Women's Overview

My Utility Bill Made Me Rethink How We Use the House in Summer

The first truly hot stretch of the year has a way of turning your home into a full-time system you manage—cooling, cooking, laundry, showers, lights, everything. When a summer utility bill jumps, it’s rarely because you did one “wrong” thing. It’s usually a pile-up of little habits, a few comfort defaults, and a house working harder than you realize.

Where the energy goes when it’s hot

In most homes, air conditioning is the biggest summer driver on the electric bill, and it’s not even close once temperatures stay high day and night. Hot outdoor air leaking in through gaps, and cool indoor air leaking out, forces the system to run longer to maintain the same temperature. Add heat from sun-soaked windows, cooking, and long hot showers, and the indoor load climbs fast.

It also helps to remember that “humidity control” is part of cooling. When the air is sticky, an AC may run longer to pull moisture out, even if the thermostat setting hasn’t changed. That can make the house feel less comfortable and the bill more surprising at the same time.

Small thermostat choices that change the whole bill

The thermostat is a multiplier: a tiny change in your routine can ripple all day. If you keep the house very cool while you’re sleeping or away, you’re paying to fight heat when you’re not even benefiting from it. A more intentional schedule—cooler when you’re home and awake, warmer when you’re out or asleep—often cuts run time without making the house miserable.

It’s not about turning the place into a sauna; it’s about avoiding “set it and forget it” on the coldest setting.

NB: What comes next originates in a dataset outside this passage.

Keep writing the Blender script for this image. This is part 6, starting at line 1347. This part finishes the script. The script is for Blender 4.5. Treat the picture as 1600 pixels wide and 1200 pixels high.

Fans can help you feel comfortable at a slightly warmer indoor temperature because moving air helps your body shed heat. Just remember fans cool people, not rooms, so they’re best used where you actually are.

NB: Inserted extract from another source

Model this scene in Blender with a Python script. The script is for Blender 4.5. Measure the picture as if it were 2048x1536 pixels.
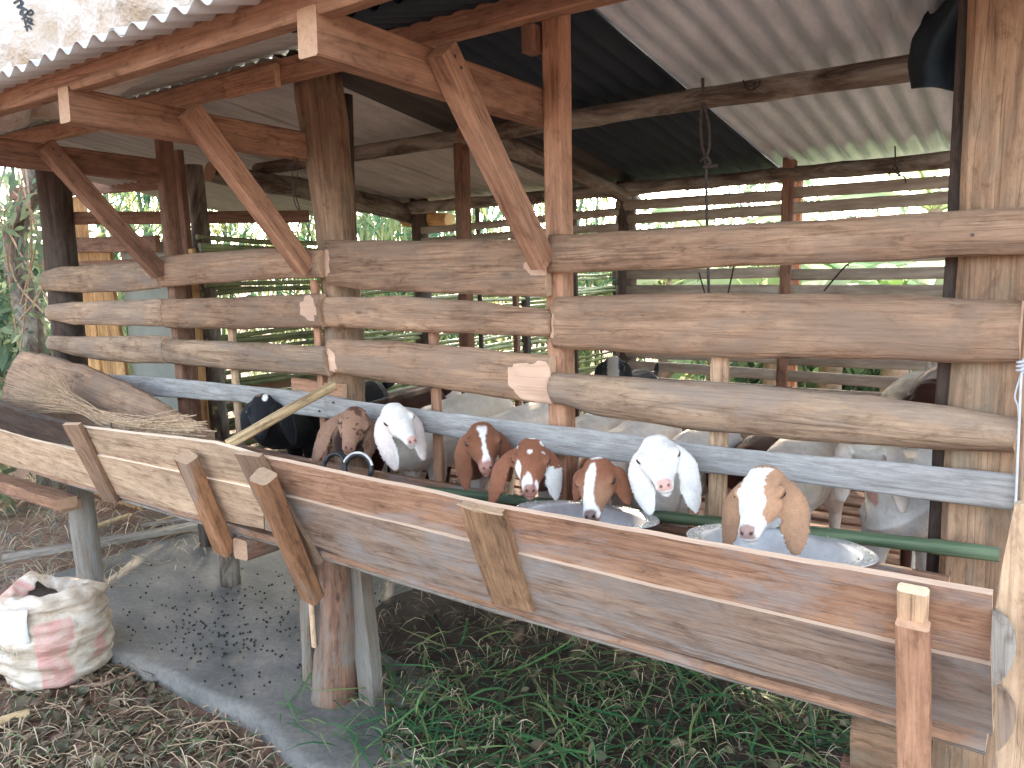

Stop cooling the outdoors: sealing, shading, and airflow

If warm air is sneaking in, your AC is basically subsidizing the neighborhood. Quick checks make a difference: look for gaps around exterior doors, worn weatherstripping, and leaky window locks. Even without getting technical, you can often feel drafts with your hand or notice hot spots near certain windows in the afternoon.

Sunlight is another big lever. Closing blinds or curtains on the hottest side of the house during peak sun can reduce heat gain, and it’s one of the easiest “no tools” habits to build. At night, when outdoor temperatures drop, strategic ventilation (if your climate allows it) can flush out heat so the house starts the morning a bit cooler.

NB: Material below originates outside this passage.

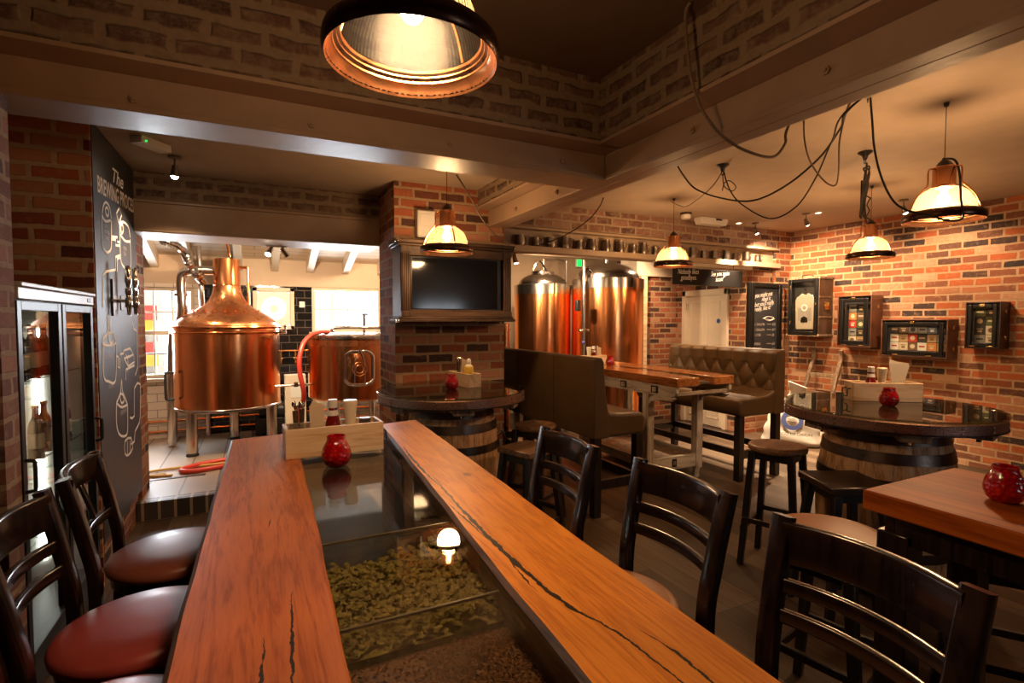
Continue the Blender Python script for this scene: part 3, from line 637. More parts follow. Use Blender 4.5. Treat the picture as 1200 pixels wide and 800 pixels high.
for i in range(n):
    t = 2 * PI * i / n; ring.append((R0 * cos(t), R0 * sin(t)))
vs = []
for i in range(n):
    t = 2 * PI * i / n; k = min(sq / max(abs(cos(t)), 1e-6), (z1 - z0 - .1) / 2 / max(abs(sin(t)), 1e-6))
    vs += [(R0 * cos(t), .02, R0 * sin(t)), (k * cos(t), .02, k * sin(t)), (R0 * cos(t), .036, R0 * sin(t)), (k * cos(t), .036, k * sin(t))]
fb.add(vs, [f_ for i in range(n) for f_ in ((4 * i, 4 * ((i + 1) % n), 4 * ((i + 1) % n) + 1, 4 * i + 1), (4 * i + 2, 4 * i + 3, 4 * ((i + 1) % n) + 3, 4 * ((i + 1) % n) + 2), (4 * i, 4 * i + 2, 4 * ((i + 1) % n) + 2, 4 * ((i + 1) % n)))])
fb.build('backing_plate', M['whiteplastic'], fan, smooth=False)
MB().cyl((0, .0, 0), (0, .03, 0), .05, .05, 24).build('hub', M['whiteplastic'], fan)
gb = MB()
for k in range(7): z = -.13 + k * .043; h = sqrt(max(.155 ** 2 - z * z, 0)); gb.box(-h, h, .03, .038, z - .005, z + .005)
gb.build('grille', M['whiteplastic'], fan, smooth=False)
# outside: striped hoarding beyond the left window
pn = thing('striped_hoarding', 'red, yellow and grey striped hoarding outside the left brewhouse window', 'hoarding', (-1.58, 8.6, 0))
MB().box(-.6, .42, 0, .06, .3, 2.2).build('board', M['panwhite'], pn, smooth=False)
for k, (z0_, z1_, mt) in enumerate(((1.60, 1.80, 'panred'), (1.42, 1.60, 'panyel'), (1.31, 1.42, 'pangrey'), (1.13, 1.30, 'panred'), (.97, 1.12, 'panyel'), (.80, .97, 'pangrey'))):
    MB().box(-.6, .36 - .05 * (k % 2), -.012, 0, z0_, z1_).build('stripe', M[mt], pn, smooth=False)
MB().box(-.5, -.42, 0, .06, 0, .3).box(.3, .38, 0, .06, 0, .3).build('post', M['panwhite'], pn, smooth=False)
S('ground_outside', MB().box(-6, 6, 7.76, 14, -.15, -.02), M['pangrey'])
# door
dn = S('door_1', MB().box(6.10, 6.15, 5.38, 5.45, 0, 2.06).box(6.10, 6.15, 6.19, 6.27, 0, 2.06).box(6.10, 6.15, 5.38, 6.27, 1.97, 2.06), M['cream'], bev=.008)
leaf = struct(MB().box(6.135, 6.155, 5.45, 6.19, .01, 1.97).build('door_leaf', M['cream'], dn, smooth=False))
pp = MB()
for y0, y1 in ((5.53, 5.78), (5.87, 6.12)):
    for z0_, z1_ in ((1.05, 1.88), (.12, .85)):
        pp.box(6.128, 6.136, y0, y1, z0_, z0_ + .02).box(6.128, 6.136, y0, y1, z1_ - .02, z1_).box(6.128, 6.136, y0, y0 + .02, z0_, z1_).box(6.128, 6.136, y1 - .02, y1, z0_, z1_)
struct(pp.build('door_panel', M['cream'], dn, bev=.003))
q = onX(842, 376, 6.13); struct(MB().cyl((6.134, q.y, q.z), (6.128, q.y, q.z), .035, .035, 24).build('door_sign', M['bluesign'], dn))
struct(MB().cyl((6.12, 6.17, 1.75), (6.12, 6.17, 1.86), .012, .012, 10).build('hinge', M['steel'], dn))
struct(MB().cyl((6.135, 5.50, 1.0), (6.09, 5.50, 1.0), .012, .012, 12).cyl((6.09, 5.50, 1.0), (6.09, 5.6, 1.0), .01, .01, 10).build('door_handle', M['chrome'], dn))
# ------------------------------------------------------------------ the long bar table
bar = thing('bar_table', 'long bar table of two thick planks with a glass strip between them', 'bar table', (0, 0, 0))
def edge(p0, p1, y): t = (y - p0[1]) / (p1[1] - p0[1]); return p0[0] + (p1[0] - p0[0]) * t
E1 = ((-.134, .922), (-.112, 2.682)); E2 = ((.124, .795), (.160, 2.72)); E3 = ((.447, .636), (.580, 2.758)); E4 = ((.713, .505), (.787, 2.816))
Y0, Y1 = -.25, 2.74
def plank(name, ea, eb, mat, y1a, y1b, wav):
    b = MB(); n = 60; P = []
    rnd = random.Random(wav)
    ph = [rnd.random() * 6 for _ in range(6)]
    def wob(y, k): return .003 * sin(y * 2.3 + ph[k]) + .0012 * sin(y * 7 + ph[k + 1]) + .001 * sin(y * 19 + ph[k + 2])
    for i in range(n + 1):
        t = i / n; ya = Y0 + (y1a - Y0) * t; yb = Y0 + (y1b - Y0) * t
        xa = edge(*ea, ya) + wob(ya, 0); xb = edge(*eb, yb) + wob(yb, 3)
        P.append(((xa - .008, ya), (xb, yb)))
    vs = []
    for a, c in P:
        vs += [(a[0] + .01, a[1], .975), (a[0], a[1], 1.0), (a[0] + .002, a[1], 1.04), (a[0] + .012, a[1], 1.05), (c[0] - .006, c[1], 1.05), (c[0], c[1], 1.043), (c[0], c[1], .985), (c[0] - .01, c[1], .975)]
    fs = []
    for i in range(n):
        for j in range(8): fs.append((8 * i + j, 8 * i + (j + 1) % 8, 8 * i + 8 + (j + 1) % 8, 8 * i + 8 + j))
    fs += [tuple(range(8)), tuple(8 * n + j for j in range(8))[::-1]]
    b.add(vs, fs)
    b.m = [1 if (i < 8 * n and i % 8 in (0, 1, 2, 5, 6, 7)) else 0 for i in range(len(fs))]
    return b.build(name, [mat, M['bark']], bar, ang=22)
pl = plank('plank', E1, E2, M['plank_red'], 2.70, 2.735, 3); pl['label'] = 'reddish left plank with two long cracks'
pr = plank('plank', E3, E4, M['plank_orange'], 2.76, 2.80, 11); pr['label'] = 'orange right plank with one long wandering crack'
def quadprism(pts, z0, z1):
    return MB().prism(pts, 'z', z0, z1)
quadprism([(edge(*E2, Y0) - .012, Y0), (edge(*E3, Y0) + .012, Y0), (edge(*E3, 2.74) + .012, 2.745), (edge(*E2, 2.74) - .012, 2.735)], 1.028, 1.038).build('glass_top', M['topglass'], bar, smooth=False)
# trough under the glass
t = MB()
zb = .86
def wallp(xa, xb, th):  # along the bar
    t.hexa([(xa[0], Y0, zb), (xa[0] + th, Y0, zb), (xa[1] + th, 2.73, zb), (xa[1], 2.73, zb), (xa[0], Y0, 1.028), (xa[0] + th, Y0, 1.028), (xa[1] + th, 2.73, 1.028), (xa[1], 2.73, 1.028)])
wallp((edge(*E2, Y0) - .04, edge(*E2, 2.73) - .04), 0, .03); wallp((edge(*E3, Y0) + .01, edge(*E3, 2.73) + .01), 0, .03)
t.hexa([(edge(*E2, Y0) - .04, Y0, zb - .025), (edge(*E3, Y0) + .04, Y0, zb - .025), (edge(*E3, 2.73) + .04, 2.73, zb - .025), (edge(*E2, 2.73) - .04, 2.73, zb - .025),
        (edge(*E2, Y0) - .04, Y0, zb), (edge(*E3, Y0) + .04, Y0, zb), (edge(*E3, 2.73) + .04, 2.73, zb), (edge(*E2, 2.73) - .04, 2.73, zb)])
for y in (Y0, 2.705): t.box(edge(*E2, y) - .01, edge(*E3, y) + .01, y, y + .025, zb, 1.028)
t.build('trough', M['wellwood'], bar, smooth=False)
for y in (.99, 1.40):
    dv = MB().box(edge(*E2, y) - .008, edge(*E3, y) + .008, y, y + .012, zb + .001, 1.014).build('divider', M['topglass'], bar, smooth=False)
    MB().box(edge(*E2, y) - .008, edge(*E3, y) + .008, y + .003, y + .009, 1.0145, 1.020).build('divider_edge', M['acrylic'], dv, smooth=False)
MB().box(edge(*E2, 1.6) - .008, edge(*E3, 1.6) + .008, 1.42, 2.70, zb + .001, zb + .03).build('trough_liner', M['espresso'], bar, smooth=False)
# trestle legs
for y in (.15, 2.35):
    for x in (.0, .62): MB().box(x - .045, x + .045, y - .045, y + .045, 0, .975 if True else 0).build('leg', M['oldwood'], bar, bev=.005)
    MB().box(-.04, .66, y - .03, y + .03, .22, .30).build('crossbar', M['oldwood'], bar, bev=.004)
MB().box(.28, .34, .15, 2.35, .23, .29).build('stretcher', M['oldwood'], bar, bev=.004)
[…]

Heat you create indoors: kitchen, laundry, showers

In summer, the goal is to avoid making your AC clean up your mess. Using the oven in the late afternoon can dump a lot of heat into the house right when it’s already struggling. Shifting cooking to a microwave, slow cooker, grill, or no-cook meals on the hottest days can noticeably reduce how long cooling runs.

Laundry and hot water matter, too. Dryers add heat and humidity, and running them during the hottest part of the day stacks extra load on the system. Shorter showers, lower hot-water use, and timing laundry for early morning or evening can reduce both electricity use and the “why is it still humid in here?” feeling.

Electronics and “always on” loads you don’t notice

Even when you aren’t thinking about it, electronics generate heat and consume power: game consoles in standby, older cable boxes, desktop PCs left running, chargers plugged in everywhere. Individually they may be small, but together they add up—especially in a tight house where that heat stays indoors. The annoying part is you pay twice: once to run the device and again to remove its heat with AC.

Power strips can help you actually turn clusters of devices off instead of leaving them in standby. And if you’ve got a room that consistently runs warmer, check whether it’s quietly packed with electronics or lamps that are on for long stretches.

Make the bill useful: a simple summer “house use” plan

Instead of trying to micromanage every watt, pick a few house rules that match how you live. For example: keep blinds closed on the sunny side until late afternoon, run laundry and the dishwasher off-peak (or at least after sunset), and set a thermostat schedule you can stick to. When the routine is predictable, comfort improves because the house isn’t constantly seesawing between too warm and too cold.

If you want to be more data-driven without getting obsessive, compare day-to-day patterns. A week where you cooked less with the oven, used fans wisely, and kept doors closed more consistently can tell you more than any single “perfect” day. The point isn’t to suffer through summer—it’s to stop paying extra for habits that don’t actually make you more comfortable.

Once you start thinking of summer comfort as a system—shade, timing, airflow, and a few intentional defaults—the bill becomes less of a mystery. You don’t need a full home makeover to see a difference. You just need to use the house like it’s summer.